HASIL KAJIAN BM NUSANTARA 
 (Tanya Jawab Hukum Online)

 السلام عليكم و رحمة الله وبركاته

DESKRIPSI:

Badriah (nama samaran) merupakan santriwati yang masih umur 17 tahun yang setiap hari menyetor hafalan qur'an kepada Ustadznya yang bernama Badrun (nama samaran) yang masih berumur 23 tahun. Dalam meneliti bacaan Badriah, si Badrun fokus memandang/memperhatikan pada mulut Badriah untuk meneliti makhorijul huruf yang dilafazkan oleh Badriah.

PERTANYAAN:

Bagaimana mana hukum memandangnya Badrun pada mulut Badriah seperti deskripsi di atas? 

JAWABAN:

A. Menurut Imam Subki dan Syeh Ibnu Hajar Haram mutlak apabila yang disimak adalah selain surat Al Fatihah. Adapun mengajarkan surat al-fatihah maka boleh dengan 2 syarat : 

1. Sama sekali tidak ada ustadzah wanita atau ustadz laki-laki yang mahrom atau suami yang bisa mengajari mereka.

2. Ada kesulitan mengajari mereka dibalik hijab.

3. Tidak menimbulkan kholwat

Jika tidak terpenuhi salah satu syarat di atas, maka hukumnya haram. 

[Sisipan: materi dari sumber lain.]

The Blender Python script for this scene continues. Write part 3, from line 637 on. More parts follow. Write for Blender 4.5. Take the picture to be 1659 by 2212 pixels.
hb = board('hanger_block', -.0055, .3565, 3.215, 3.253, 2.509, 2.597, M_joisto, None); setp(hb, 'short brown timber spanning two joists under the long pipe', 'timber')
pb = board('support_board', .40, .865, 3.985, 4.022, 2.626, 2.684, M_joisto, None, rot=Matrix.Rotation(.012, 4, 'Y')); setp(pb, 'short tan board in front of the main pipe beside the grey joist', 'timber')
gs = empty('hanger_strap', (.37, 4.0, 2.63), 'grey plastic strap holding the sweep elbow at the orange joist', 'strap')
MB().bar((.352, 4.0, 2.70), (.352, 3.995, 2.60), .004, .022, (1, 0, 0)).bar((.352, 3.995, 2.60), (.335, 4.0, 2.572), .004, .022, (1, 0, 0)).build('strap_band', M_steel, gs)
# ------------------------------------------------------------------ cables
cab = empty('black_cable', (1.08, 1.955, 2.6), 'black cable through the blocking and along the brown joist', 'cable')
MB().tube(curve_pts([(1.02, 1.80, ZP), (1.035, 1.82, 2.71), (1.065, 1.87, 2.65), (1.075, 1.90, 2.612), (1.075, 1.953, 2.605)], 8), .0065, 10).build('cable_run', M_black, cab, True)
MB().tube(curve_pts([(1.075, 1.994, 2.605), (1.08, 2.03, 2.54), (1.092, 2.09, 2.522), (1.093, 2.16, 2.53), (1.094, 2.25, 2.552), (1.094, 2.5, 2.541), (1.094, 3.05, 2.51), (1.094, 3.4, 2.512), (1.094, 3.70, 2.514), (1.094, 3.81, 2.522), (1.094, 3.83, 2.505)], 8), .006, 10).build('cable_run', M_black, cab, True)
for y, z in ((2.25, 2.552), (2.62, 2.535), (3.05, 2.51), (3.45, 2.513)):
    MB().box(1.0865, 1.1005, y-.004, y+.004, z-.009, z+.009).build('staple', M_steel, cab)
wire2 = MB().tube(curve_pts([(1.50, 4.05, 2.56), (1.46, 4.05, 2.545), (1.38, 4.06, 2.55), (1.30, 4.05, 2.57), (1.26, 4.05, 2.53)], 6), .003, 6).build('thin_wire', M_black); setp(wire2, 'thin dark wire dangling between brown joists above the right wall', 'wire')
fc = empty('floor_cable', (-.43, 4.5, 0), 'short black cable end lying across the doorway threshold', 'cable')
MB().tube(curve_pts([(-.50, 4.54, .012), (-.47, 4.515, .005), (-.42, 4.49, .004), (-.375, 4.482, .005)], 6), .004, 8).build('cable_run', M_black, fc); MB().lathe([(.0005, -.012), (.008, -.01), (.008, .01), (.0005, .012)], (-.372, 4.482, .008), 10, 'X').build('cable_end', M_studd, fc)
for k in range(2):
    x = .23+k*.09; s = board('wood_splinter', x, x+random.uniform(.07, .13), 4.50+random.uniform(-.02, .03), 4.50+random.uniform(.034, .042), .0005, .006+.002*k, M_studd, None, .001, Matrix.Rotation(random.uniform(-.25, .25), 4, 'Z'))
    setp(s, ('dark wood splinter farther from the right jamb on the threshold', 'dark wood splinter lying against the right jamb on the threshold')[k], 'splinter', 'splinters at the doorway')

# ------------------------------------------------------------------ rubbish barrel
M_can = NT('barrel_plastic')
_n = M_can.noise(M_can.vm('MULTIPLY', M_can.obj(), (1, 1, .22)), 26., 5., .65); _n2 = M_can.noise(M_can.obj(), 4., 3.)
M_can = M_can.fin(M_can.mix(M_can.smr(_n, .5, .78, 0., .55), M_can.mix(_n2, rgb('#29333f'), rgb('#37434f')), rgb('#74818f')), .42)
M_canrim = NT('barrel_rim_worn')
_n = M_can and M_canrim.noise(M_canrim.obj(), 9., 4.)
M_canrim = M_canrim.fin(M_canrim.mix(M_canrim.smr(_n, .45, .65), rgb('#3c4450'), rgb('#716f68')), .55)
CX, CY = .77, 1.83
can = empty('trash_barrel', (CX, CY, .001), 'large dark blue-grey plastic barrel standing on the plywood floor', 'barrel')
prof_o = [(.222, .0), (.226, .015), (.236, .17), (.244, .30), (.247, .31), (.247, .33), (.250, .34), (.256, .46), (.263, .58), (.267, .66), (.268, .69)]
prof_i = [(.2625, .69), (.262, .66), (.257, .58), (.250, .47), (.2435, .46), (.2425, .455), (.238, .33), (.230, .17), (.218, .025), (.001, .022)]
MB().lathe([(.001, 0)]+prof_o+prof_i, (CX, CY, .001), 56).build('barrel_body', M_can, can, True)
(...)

B. Menurut Syeh Romli dan Khotib tidak ada perbedaan antar surat Fatihah dengan lainnya. Yakni hukumnya boleh apabila memenuhi 2 syarat diatas. Jika tidak memenuhi syarat, maka hukumnya haram. 

REFERENSI:

إعانة الطالبين، الجزء ٣ الصحفة ٣٠٦

ويجوز نظر وجه المرأة عند المعاملة ببيع وغيره للحاجة إلى معرفتها، وتعليم ما يجب تعلمه - كالفاتحة - دون ما يسن على الاوجه  قوله: وتعليم الخ) معطوف على المعاملة: أي ويجوز نظر وجه المرأة عند تعليمها ما يجب تعلمه كالفاتحة٠ وأقل التشهد، وما يتعين فيه ذلك من الصنائع المحتاج إليها٠ قال في النهاية: ومحل جواز ذلك عند فقد جنس ومحرم صالح وتعذره من وراء حجاب ووجود مانع خلوة، أخذا مما مر في العلاج، اه٠ وقوله كالفاتحة: تمثيل لما يجب تعلمه (قوله: دون ما يسن) أي فلا يجوز نظر وجه المرأة عند تعليم ما يسن تعلمه كالسورة٠ وقوله على الأوجه: أي عند ابن حجر، والذي اعتمده م ر والخطيب التعميم٠


Artinya: Dan boleh melihat wajah perempuan ketika muamalah dengan akad jual beli dan lainnya karena hajat untuk mengetahuinya, dan mengajar perkara yang wajib dipelajari seperti fatehah bukan hal yang sunnah dipelajari menurut pendapat ulama Madzhab Syafi'i yang diunggulkan. Kalimat "dan mengajar  diathofkan pada kalimat "muamalah" . Maksudnya: Dan boleh melihat wajah perempuan ketika mengajarinya ilmu-ilmu yang wajib seperti fatihah, minimal doa tasyahhud, atau pekerjaan-pekerjaan yang dibutuhkan perempuan tersebut yang menuntut untuk melihat wajahnya. Syekh Romli RA berkata dalam kitab Nihayatu Al Muhtaj " : Letak diperbolehkannya hal tersebut adalah ketika tidak adanya pengajar yang sesama perempuan atau mahram yang layak mengajarnya, dan sulit dilakukan di balik hijab/penghalang, dan adanya perkara-perkara yang mencegah kholwat sebagaimana keterangan lalu dalam kasus mengobati pasien. Kalimat "sepeti fatehah" adalah contoh hal yang wajib dipelajari.  Kalimat "bukan yang disunnahkan" sehingga tidak diperbolehkan melihat wajah perempuan pada saat mengajarinya hal-hal yang sunnah dipelajari, seperti membaca surat alquran selain fatihah. Kalimat "menurut pendapat yang diunggulkan" yakni menurut Syekh Ibnu Hajar. Sedangkan menurut Syekh Arromli dan Al Khotib adalah umum (baik ilmu yang wajib maupun sunnah). 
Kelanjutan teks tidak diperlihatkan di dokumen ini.